◆ Available data
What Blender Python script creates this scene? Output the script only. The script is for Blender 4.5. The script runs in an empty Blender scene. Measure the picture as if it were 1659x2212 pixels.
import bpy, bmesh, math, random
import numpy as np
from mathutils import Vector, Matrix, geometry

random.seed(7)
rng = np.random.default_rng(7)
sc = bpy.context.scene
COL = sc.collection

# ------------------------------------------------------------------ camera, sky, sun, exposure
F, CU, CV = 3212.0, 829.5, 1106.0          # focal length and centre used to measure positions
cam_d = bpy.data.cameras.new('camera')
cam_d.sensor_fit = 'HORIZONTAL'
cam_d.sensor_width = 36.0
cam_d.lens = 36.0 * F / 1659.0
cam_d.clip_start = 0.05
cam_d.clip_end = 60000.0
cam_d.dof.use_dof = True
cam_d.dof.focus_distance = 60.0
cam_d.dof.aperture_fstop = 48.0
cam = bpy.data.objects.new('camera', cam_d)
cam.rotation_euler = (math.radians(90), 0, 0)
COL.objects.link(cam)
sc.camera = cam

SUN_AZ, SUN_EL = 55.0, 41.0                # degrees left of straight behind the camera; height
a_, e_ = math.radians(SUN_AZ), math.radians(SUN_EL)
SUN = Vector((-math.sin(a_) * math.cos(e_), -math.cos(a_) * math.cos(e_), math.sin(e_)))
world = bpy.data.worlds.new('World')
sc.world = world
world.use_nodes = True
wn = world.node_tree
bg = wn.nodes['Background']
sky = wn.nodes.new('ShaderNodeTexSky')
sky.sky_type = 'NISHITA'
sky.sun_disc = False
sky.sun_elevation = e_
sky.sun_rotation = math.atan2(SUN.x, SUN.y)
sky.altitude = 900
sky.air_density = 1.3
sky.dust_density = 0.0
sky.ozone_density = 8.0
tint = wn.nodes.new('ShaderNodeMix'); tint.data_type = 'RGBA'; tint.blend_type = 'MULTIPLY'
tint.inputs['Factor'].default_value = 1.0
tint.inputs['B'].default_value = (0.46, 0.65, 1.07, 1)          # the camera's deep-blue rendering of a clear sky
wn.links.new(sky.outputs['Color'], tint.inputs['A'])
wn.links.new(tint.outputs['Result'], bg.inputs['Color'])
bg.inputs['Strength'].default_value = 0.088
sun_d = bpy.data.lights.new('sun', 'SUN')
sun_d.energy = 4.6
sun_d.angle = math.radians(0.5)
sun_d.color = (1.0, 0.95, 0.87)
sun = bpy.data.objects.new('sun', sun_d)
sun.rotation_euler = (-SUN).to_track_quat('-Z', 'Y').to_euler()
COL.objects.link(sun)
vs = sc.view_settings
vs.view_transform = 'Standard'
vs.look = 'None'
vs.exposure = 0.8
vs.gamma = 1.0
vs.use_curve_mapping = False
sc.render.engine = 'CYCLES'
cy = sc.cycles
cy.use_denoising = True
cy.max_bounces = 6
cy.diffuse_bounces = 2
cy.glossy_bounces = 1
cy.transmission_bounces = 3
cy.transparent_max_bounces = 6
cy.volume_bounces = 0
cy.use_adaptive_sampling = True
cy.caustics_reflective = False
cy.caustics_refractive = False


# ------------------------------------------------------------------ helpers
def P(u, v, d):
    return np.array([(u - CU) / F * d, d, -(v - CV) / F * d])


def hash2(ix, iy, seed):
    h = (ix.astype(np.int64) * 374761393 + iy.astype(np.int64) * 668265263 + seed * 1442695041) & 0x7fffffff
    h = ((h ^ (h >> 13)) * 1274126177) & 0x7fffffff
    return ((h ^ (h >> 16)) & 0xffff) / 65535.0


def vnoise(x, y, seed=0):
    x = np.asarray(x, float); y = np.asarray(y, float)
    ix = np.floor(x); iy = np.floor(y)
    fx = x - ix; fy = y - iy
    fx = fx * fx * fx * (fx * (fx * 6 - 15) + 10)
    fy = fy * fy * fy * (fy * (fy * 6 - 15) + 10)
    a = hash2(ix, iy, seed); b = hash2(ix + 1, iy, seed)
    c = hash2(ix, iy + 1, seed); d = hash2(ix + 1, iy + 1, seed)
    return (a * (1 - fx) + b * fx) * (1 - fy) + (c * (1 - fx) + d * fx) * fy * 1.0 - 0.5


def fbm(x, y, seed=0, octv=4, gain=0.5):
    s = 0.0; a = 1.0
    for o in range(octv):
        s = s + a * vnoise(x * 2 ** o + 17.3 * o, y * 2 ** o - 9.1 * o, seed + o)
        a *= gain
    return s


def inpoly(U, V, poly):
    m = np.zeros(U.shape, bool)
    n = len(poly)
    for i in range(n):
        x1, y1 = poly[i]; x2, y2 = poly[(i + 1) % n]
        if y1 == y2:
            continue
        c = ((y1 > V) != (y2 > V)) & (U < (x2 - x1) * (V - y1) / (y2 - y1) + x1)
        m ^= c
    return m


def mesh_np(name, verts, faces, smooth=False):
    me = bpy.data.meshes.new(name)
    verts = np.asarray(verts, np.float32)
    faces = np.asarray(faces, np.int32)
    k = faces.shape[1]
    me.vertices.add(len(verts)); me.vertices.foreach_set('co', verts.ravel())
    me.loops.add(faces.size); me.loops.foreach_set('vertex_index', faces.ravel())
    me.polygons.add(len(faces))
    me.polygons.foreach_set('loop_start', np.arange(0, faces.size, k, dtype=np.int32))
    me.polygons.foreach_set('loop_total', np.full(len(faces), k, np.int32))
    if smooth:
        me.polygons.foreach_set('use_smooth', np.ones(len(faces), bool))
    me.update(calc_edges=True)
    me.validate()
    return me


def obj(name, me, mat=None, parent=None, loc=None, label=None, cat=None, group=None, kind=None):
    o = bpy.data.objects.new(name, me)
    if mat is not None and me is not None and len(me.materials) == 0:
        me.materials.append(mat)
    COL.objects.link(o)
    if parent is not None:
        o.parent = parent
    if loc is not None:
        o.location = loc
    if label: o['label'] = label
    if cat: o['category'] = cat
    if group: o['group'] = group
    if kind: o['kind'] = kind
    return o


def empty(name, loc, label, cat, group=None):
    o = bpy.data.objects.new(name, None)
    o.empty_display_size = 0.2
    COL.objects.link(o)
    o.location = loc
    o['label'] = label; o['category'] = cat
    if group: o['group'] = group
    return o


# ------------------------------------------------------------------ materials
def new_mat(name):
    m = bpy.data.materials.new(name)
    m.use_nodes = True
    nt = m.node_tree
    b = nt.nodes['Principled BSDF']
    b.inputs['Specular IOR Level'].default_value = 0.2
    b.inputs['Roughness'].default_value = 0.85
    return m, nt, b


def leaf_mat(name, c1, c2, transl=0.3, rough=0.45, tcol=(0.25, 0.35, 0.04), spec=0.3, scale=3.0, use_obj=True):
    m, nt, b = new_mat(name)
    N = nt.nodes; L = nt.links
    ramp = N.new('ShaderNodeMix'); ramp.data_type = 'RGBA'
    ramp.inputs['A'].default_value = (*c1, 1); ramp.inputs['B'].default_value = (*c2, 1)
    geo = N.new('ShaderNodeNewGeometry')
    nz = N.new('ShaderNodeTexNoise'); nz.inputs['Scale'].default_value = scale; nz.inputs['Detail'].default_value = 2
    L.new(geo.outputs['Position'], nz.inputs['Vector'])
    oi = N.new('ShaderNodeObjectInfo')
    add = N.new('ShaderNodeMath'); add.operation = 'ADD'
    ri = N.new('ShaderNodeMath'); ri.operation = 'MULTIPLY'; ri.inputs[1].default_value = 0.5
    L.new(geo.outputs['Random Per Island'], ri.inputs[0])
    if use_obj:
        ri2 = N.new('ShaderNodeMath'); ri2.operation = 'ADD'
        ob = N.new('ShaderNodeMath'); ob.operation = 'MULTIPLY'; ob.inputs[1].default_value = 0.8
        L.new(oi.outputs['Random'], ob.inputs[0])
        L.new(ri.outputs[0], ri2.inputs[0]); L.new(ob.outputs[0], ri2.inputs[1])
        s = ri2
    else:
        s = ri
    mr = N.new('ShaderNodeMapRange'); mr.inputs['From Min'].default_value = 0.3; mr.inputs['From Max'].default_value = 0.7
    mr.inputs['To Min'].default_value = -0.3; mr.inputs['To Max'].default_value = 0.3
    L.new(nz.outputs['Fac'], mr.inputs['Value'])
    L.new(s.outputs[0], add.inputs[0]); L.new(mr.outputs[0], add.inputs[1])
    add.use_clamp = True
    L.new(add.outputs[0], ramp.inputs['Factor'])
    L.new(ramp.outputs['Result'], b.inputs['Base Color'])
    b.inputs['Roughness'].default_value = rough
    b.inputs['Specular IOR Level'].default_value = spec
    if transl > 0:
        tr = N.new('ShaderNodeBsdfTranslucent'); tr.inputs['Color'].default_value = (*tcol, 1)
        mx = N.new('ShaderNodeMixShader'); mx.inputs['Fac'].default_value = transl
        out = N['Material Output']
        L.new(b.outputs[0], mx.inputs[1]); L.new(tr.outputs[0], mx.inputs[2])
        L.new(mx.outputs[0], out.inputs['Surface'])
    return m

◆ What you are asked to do
Restate the first line and every line after it, word for word, stopping once the line with "sc.camera = cam" is done.

◆ Expected answer
What Blender Python script creates this scene? Output the script only. The script is for Blender 4.5. The script runs in an empty Blender scene. Measure the picture as if it were 1659x2212 pixels.
import bpy, bmesh, math, random
import numpy as np
from mathutils import Vector, Matrix, geometry

random.seed(7)
rng = np.random.default_rng(7)
sc = bpy.context.scene
COL = sc.collection

# ------------------------------------------------------------------ camera, sky, sun, exposure
F, CU, CV = 3212.0, 829.5, 1106.0          # focal length and centre used to measure positions
cam_d = bpy.data.cameras.new('camera')
cam_d.sensor_fit = 'HORIZONTAL'
cam_d.sensor_width = 36.0
cam_d.lens = 36.0 * F / 1659.0
cam_d.clip_start = 0.05
cam_d.clip_end = 60000.0
cam_d.dof.use_dof = True
cam_d.dof.focus_distance = 60.0
cam_d.dof.aperture_fstop = 48.0
cam = bpy.data.objects.new('camera', cam_d)
cam.rotation_euler = (math.radians(90), 0, 0)
COL.objects.link(cam)
sc.camera = cam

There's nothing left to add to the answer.